Great Reading for Canadian Music Fans

The Juno Awards – Canada’s major awards for popular music – will be held this Sunday night, April 18th. That got me thinking about books by and about Canadian musicians and the music scene. If you’re a Canadian – particularly rock – fan … you might want to check out these titles.

Have Not Been the Same: the CanRock Renaissance, 1985-1995 by Michael Barclay, Jason Schneider and Ian Andrew Jack. The publication information for this title lists the three authors as being born in the early 1970s. Not surprising then, that they would identify the 10 year period when they hit their teens and traveled into their 20s as influential ones musicwise. But they have a point, there was a real shift from the radio rock Canadian bands of the late 70s into what became described as a more indie friendly Canadian scene through the 1990s. Have Not Been the Same focuses on the history of that period and includes well known East Coast bands that came up at that time like Eric’s Trip and Sloan.

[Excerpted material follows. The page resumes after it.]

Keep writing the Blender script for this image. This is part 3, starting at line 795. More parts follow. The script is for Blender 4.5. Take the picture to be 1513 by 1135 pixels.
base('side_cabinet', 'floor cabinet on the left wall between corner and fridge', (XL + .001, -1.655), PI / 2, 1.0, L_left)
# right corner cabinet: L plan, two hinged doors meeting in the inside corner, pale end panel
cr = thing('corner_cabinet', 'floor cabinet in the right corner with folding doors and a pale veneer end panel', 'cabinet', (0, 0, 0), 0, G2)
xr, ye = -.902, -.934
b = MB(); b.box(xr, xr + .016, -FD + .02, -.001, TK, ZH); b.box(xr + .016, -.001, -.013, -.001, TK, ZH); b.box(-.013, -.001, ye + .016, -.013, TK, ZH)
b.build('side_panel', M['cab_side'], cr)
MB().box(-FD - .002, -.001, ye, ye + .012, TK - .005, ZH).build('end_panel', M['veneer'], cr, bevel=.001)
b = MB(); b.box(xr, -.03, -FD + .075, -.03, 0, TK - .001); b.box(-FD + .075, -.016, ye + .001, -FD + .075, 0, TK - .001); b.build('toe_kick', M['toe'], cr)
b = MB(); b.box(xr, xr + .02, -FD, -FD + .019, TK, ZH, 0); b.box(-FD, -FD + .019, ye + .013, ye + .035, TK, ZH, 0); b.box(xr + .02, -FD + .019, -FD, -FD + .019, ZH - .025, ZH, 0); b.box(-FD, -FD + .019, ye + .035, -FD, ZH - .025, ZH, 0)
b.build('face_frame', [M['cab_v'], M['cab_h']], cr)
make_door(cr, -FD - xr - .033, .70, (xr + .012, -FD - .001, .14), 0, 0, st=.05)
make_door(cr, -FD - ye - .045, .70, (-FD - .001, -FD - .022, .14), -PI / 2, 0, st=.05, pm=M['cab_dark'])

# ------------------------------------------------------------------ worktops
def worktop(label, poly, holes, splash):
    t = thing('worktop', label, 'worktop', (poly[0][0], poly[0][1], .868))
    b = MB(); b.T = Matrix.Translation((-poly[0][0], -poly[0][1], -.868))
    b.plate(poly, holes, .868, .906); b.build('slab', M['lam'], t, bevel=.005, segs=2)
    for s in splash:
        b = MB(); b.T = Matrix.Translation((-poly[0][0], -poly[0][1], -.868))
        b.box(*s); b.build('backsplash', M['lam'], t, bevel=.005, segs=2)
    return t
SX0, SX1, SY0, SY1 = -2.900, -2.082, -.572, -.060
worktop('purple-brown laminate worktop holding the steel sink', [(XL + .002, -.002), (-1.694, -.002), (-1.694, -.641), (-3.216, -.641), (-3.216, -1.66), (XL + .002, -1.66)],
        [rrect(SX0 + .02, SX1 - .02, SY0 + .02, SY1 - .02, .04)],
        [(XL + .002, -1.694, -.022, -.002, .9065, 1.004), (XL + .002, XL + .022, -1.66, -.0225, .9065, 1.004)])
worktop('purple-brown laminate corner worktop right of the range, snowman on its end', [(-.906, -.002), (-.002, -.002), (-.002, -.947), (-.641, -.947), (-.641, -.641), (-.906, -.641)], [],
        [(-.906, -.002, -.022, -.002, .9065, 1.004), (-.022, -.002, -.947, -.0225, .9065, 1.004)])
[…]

Speaking of the 1990s – recently Halifax band Thrush Hermit played two sold out reunion shows here in town. They were a staple of the Halifax scene in the 1990s. All of the band’s members have gone on to work in other music projects – most notably Joel Plaskett who has gone on to release critically and popularly successful albums on his own and with his project the Joel Plasket Emergency. But did you know that Thrush Hermit’s other guitarist, Rob Benvie, published a novel? The Safety of War was released by Coach House Books in 2004.

The Angel Riots by Ibi Kaslik is a fictional piece of Canadian Indie Rock writing that was released in 2008. Toronto’s Eye Weekly magazine described the book as “a sort of indie-rock tragedy that charts the unexpected rise and semi-collapse of a sprawling collective of starry-eyed Montreal musicians.”

It seems difficult to talk about Canadian rock music of the last two decades and not talk about Dave Bidini. A founding member of the band The Rheostatics, Bidini has also gone on to a successful solo music career. He’s a fan of Canadian Literature – championing the Paul Quarrington book King Leary to a win on the 2008 edition of Canada Reads. And finally, he’s also a writer, having penned books on sports and writing itself, as well as a couple of titles that are appropriate here including On a Cold Road : tales of adventure in Canadian rock and Around the World in 57 1/2 Gigs.

And finally, it’s maybe not the kind of book you sit down and read in the same way you might read one of the novels or memoirs above, but The Top 100 Canadian Albums by Bob Mersereau makes for great reading nonetheless. His selections will inevitably cause debate, but the essays written to accompany each selection offer lots of insight into the artists and albums that were picked. In some ways, this is my favourite kind of reading: a book that you can sit down and look at with friends and argue (amicably of course) over.